When you have to share important information with a third party, trust itself becomes the most valuable commodity in the entire operation. As these sorts of business interactions become more commonplace, trust verification looms as a growing concern.
That may explain the buzz over blockchain technology, which promises to settle the issue for everyone. But is it really worth jumping on the bandwagon now?
Trust issues
Imagine trying to collaborate on a spreadsheet before the advent of cloud technology. You’d input data and share it with other users, who might then make modifications of their own. They could exchange this with other collaborators before it rewound its way to you.
If everyone weren’t kept in the loop, likely through one massive email thread, you’d rapidly end up with multiple versions of the original file. And doubtless rack up hours checking for version updates and data accuracy in the process.
This hypothetical scenario illustrates the cost of trust in a simple situation that could happen in any office. Thanks to cloud-based collaborative solutions, that’s not a problem. We can set access control and let the platform do its job in verifying and synchronizing changes.
An imperfect solution
Most people today have at least heard of bitcoin and peer-to-peer networks. Blockchain is the technology that lies under the hood of such cryptocurrencies.

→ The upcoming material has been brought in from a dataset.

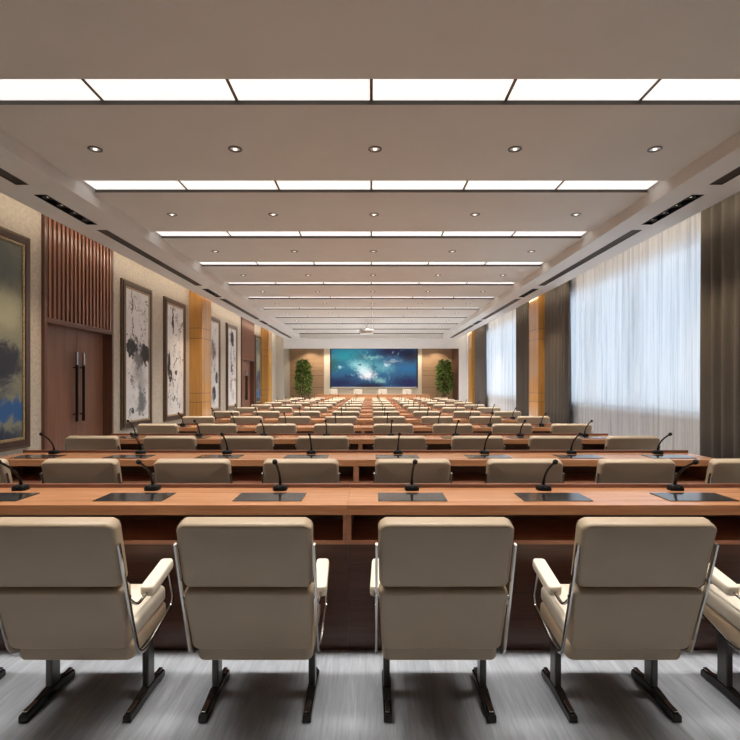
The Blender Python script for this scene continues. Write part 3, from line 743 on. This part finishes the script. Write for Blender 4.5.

Much like cloud computing enables us to decentralize networks and collaborate effectively, blockchain promises to make sensitive transactions secure and resolve trust. Every transaction in a blockchain is recorded and immutable. People can trace who has done what.
The technology faces several problems, however. Immutability can come into direct conflict with the ‘right to be forgotten’ legislation. Individuals can have their identity traced through this feature of blockchain transactions.
It also means that transactions can’t be reversed, which is bad news for anyone who’s been hacked. And although blockchain is secure, it has proven susceptible to certain hacking strategies. It isn’t foolproof but needs to evolve to beat the threat of hacking continuously.
Finding a business case
Perhaps the biggest problem with blockchain, however, is its combination of hype and mystery. It’s being promised as the definitive solution to trust across interactions between multiple organizations. Yet it’s shrouded in arcana because very few people outside of IT actually know how it works or how best to use it.
What is the business case for using blockchain? If your company needs to verify credentials, create smart contracts, or pay royalties to third parties for intellectual property, for instance, solutions using this technology can provide cost-effective trust.
It can also help create transparency in the supply chain, which is increasingly valuable in jewelry industries. Such improvements to sourcing can also be a boost in logistics efficiency and sustainability efforts.
The mistake you want to avoid is adopting blockchain simply because it’s labeled as ‘the future’ to be innovative or get a leg up on competitors. The one thing you can’t leave in others’ hands is how you create value. Figure out where blockchain fits into that equation before you get caught up in the hype.